Typically, the subsequent action when a change of footer is used is to live with it as the ongoing permanent set up. Not even a return to the older used footer once a familiarisation period is over with the replacement.

Sub Plinths and Footer assemblies are unique to each, as the overall ambient energies within the listening space, support structure, and how the support structure is being used, will create unique results. Ubiquitous outcomes for the results are not available.

I know enough today with the go to Analogue Source currently in use and a few older models used, with a particular Plinth material, which are historically used in the same ambient space on a support structure that has been unchanging, to know how to create a discernible trait in an end sound that enhances the desirable sonics presence.  Attack - Coherence - Dynamics - Micro Dynamics - Envelope - Timbre - Tone are all able to be identified with a form. I put this discernible sonic down to the removal of smearing.

I know how to create a sonic with discernible smearing, and I also know how to create a sonic where smearing has been perceived as being substantially diminished, not gone, as that would be too much to ask.  

Audio produced end sound takes on the form of being perceived as three-dimensional. Individual instruments or voices occupy distinct spaces within the soundstage without unwanted muddiness or harshness; I refer to these attractive sonic traits as being moved closer to the sound engineer's design for the recording.

I really can't inform anybody on what is going to work for them in their unique environment, with their selected structure and usage of that structure to support the TT. In relation to a Vinyl Source and Stylus interfacing with the Groove Modulus, an Audio Rack is simply a Teetering Tower. T' Towers are producing kinetic energy, where conversion to Mechanical Energy is also a constant. Mechanical Energy is transferring through the Rack, and the Stylus will be exposed to energy transfer.

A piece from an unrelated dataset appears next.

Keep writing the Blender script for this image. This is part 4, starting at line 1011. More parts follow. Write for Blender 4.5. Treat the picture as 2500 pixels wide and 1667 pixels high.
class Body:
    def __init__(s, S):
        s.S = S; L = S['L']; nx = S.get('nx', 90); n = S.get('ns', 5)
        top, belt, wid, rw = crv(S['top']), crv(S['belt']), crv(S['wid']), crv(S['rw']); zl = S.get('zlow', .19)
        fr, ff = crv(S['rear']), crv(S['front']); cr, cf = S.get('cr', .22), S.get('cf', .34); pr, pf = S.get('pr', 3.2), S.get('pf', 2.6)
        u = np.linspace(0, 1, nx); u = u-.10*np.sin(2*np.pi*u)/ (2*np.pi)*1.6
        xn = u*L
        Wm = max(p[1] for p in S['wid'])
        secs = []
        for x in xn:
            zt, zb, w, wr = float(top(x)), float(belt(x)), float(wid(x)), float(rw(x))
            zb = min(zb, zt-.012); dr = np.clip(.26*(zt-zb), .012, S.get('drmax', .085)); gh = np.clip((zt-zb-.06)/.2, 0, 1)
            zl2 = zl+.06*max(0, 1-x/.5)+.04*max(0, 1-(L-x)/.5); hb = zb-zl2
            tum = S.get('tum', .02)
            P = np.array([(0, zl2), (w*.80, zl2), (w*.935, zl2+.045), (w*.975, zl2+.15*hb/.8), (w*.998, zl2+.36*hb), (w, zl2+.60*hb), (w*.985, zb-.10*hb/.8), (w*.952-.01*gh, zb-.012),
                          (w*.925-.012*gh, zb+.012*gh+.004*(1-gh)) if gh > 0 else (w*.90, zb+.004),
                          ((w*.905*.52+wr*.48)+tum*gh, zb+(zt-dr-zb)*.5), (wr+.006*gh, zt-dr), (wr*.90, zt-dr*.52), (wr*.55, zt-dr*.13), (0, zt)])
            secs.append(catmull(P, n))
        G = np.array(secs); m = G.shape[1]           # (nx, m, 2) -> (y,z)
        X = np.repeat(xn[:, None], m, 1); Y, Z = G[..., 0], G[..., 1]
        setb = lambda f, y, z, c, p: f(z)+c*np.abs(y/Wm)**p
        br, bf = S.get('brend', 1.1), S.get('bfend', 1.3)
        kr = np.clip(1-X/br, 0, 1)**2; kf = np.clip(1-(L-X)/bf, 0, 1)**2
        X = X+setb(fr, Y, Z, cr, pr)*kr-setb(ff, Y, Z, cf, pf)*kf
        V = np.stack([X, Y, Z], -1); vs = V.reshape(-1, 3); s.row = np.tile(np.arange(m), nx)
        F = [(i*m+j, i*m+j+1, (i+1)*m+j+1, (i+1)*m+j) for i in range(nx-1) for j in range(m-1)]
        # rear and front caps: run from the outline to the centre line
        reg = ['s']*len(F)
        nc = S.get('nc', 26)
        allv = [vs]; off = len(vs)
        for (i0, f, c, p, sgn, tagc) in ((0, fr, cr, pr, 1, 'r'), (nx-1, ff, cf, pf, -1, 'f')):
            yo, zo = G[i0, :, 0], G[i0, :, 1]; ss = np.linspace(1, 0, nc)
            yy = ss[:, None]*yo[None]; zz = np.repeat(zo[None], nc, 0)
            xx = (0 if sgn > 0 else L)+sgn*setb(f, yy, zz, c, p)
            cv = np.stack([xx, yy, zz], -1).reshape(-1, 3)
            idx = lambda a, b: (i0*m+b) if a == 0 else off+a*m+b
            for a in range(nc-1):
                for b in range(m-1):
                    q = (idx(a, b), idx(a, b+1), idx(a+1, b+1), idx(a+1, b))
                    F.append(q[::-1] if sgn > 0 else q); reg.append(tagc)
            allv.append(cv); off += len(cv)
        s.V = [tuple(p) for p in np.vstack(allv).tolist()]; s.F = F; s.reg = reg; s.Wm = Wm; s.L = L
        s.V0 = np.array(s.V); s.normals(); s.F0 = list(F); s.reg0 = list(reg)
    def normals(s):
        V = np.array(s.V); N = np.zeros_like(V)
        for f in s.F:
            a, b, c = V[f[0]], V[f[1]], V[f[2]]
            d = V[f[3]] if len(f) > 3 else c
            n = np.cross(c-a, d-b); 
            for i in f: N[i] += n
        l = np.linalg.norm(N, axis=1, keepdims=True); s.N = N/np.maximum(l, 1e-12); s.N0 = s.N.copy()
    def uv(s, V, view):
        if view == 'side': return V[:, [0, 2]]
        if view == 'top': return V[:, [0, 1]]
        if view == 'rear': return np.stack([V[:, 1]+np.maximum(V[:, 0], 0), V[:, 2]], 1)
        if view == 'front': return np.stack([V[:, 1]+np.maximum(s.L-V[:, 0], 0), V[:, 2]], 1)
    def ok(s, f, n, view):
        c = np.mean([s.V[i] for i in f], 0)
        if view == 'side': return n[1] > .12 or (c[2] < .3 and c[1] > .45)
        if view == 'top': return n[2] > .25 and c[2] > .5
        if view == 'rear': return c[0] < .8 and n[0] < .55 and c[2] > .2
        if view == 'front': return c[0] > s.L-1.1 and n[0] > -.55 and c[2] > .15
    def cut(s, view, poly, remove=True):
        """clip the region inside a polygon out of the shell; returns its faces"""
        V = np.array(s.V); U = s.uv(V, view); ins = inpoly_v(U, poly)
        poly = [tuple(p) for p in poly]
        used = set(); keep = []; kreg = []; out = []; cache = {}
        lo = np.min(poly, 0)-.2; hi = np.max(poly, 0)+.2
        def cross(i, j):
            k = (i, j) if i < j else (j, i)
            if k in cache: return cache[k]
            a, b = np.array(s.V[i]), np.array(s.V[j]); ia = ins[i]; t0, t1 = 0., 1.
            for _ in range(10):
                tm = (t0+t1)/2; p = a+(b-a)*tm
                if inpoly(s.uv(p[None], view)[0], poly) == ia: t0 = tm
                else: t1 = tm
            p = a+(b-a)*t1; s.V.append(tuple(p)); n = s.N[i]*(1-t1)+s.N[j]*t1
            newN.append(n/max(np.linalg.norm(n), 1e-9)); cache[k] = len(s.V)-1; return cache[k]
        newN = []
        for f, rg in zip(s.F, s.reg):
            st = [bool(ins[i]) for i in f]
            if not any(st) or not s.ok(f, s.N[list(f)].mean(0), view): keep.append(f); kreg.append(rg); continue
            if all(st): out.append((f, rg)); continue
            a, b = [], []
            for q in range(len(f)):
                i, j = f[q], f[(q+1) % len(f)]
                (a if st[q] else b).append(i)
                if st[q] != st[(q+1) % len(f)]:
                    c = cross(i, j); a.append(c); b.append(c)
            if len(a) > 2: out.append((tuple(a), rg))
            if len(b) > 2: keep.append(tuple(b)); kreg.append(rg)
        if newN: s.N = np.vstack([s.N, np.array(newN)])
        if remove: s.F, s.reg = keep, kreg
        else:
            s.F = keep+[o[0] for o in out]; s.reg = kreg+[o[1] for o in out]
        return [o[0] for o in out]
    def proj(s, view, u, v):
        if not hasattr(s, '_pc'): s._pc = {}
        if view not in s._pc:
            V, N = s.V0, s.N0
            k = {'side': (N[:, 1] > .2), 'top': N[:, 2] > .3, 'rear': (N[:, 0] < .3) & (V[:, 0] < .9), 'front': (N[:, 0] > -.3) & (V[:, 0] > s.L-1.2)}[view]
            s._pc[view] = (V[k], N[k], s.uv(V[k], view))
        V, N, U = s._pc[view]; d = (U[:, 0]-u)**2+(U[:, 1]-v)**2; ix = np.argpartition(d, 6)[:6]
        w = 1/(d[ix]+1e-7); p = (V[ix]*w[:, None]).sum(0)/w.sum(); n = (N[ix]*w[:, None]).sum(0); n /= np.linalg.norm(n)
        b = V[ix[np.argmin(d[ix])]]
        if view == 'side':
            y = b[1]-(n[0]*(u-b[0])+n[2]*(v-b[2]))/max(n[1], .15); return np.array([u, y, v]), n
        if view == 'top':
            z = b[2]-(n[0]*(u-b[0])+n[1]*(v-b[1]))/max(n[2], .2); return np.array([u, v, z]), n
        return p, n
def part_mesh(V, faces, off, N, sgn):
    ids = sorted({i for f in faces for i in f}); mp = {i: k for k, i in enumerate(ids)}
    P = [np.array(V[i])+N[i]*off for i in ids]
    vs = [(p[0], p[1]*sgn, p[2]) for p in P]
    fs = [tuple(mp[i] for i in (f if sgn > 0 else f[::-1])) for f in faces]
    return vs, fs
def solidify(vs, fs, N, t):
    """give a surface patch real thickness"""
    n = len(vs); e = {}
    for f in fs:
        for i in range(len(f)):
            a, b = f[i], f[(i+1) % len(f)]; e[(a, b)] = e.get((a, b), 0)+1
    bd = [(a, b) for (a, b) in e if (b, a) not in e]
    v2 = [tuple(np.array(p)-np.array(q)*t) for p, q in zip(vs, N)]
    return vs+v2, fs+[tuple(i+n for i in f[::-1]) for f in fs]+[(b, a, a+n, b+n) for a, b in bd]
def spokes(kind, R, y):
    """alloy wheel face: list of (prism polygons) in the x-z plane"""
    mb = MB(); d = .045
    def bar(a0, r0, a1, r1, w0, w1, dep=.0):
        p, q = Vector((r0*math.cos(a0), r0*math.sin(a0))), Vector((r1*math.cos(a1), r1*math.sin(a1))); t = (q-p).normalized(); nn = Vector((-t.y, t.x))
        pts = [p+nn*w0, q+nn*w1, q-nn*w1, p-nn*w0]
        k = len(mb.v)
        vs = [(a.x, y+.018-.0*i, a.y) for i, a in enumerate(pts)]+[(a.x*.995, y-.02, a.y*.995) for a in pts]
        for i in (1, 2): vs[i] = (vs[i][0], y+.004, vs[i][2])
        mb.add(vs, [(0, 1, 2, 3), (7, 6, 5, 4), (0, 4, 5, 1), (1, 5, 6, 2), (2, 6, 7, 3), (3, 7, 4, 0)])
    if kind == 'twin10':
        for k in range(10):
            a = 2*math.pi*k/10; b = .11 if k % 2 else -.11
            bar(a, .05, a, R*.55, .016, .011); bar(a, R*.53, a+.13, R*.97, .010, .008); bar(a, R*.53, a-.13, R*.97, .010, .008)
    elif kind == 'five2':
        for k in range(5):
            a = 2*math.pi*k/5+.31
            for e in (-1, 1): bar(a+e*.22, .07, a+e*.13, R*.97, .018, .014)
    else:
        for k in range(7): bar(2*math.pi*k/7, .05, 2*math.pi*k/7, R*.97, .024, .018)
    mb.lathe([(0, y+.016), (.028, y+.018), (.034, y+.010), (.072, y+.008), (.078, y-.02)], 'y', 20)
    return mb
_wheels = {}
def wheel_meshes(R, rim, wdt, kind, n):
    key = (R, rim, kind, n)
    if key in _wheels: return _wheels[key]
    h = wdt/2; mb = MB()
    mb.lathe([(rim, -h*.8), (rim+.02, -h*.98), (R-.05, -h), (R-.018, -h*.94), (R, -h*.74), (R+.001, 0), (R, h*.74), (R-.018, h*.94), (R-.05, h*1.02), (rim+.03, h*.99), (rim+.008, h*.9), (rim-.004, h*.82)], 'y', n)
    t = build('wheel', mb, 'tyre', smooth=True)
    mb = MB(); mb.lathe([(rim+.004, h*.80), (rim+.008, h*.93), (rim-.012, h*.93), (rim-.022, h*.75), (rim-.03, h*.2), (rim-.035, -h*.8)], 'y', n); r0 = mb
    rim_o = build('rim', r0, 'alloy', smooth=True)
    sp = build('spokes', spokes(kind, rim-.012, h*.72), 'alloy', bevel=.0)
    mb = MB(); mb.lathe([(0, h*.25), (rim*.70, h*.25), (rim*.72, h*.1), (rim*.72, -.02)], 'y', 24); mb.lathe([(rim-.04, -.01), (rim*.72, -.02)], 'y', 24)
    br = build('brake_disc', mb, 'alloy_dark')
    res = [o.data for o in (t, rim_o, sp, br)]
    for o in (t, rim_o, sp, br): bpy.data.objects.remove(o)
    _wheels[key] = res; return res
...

Energy not created by the Groove Modulus but is an ambient energy, which is influencing the Stylus, is an adulterating energy, which corrupts the produced signal being sent to undergo processes of adding gain. A corrupted signal is, for me, a presence detectable within the end sounds' sonic, that I refer to as smearing.  

What I can strongly suggest is that the Placebo effect will need to be equivalent to the Lottery numbers being picked; to create the attractive sonics referred to that can be created for being discernible in an end sound.

Such a journey of investigation must start somewhere, and your Thread and research undertaken outside of the Thread is that "somewhere", or definitely a development to the "somewhere" already embarked.

I can easily 'spew out'  a list of individuals loaned a selection of support materials and how their experience had created profound changes to their wants for the support for an Analogue Source to be replayed. I can offer something different and can be substantiated on this forum.

A forum member who is one of a few who is easily recognised for knowing their thing, regarding a Vinyl Source replay. Not too long past made a change to how they used the Support Structure for their TT. The change was simply an already recognised Support Structure that I will suggest is without question a good choice for supporting a TT.  Was treated with a few new measures, with the intent to brace the Support Structure. I assume to achieve an improved rigidity, see their report from their created Thread in the following:

  1. Rack Bracing -- Pushed rack right up against the wall (stud / drywall) with a 2’x2’x2" Auralex foam panel tightly wedged in between the top half of rack & wall. This SIGNIFICANTLY cleaned up rack oscillation from footfalls. I see a LOT of folks with nice turntables atop tower-style audio racks, and they could benefit greatly from this "hack". It is cheap & free; the only downside is you may need to reposition your rack. I learned about this "hack" by a couple comments buried in "turntable isolation" threads searched via google. This really CANNOT be overstated.

As always, I encourage getting on the bus "somewhere"; discovering experiences where betterment is to be attained is worthwhile encouraging, but where one gets off the bus is their choice; it's their Journey after all. 

 
 

I've used IsoAcoustics Gaia III's on a VPI HW -19 Mk III with great success.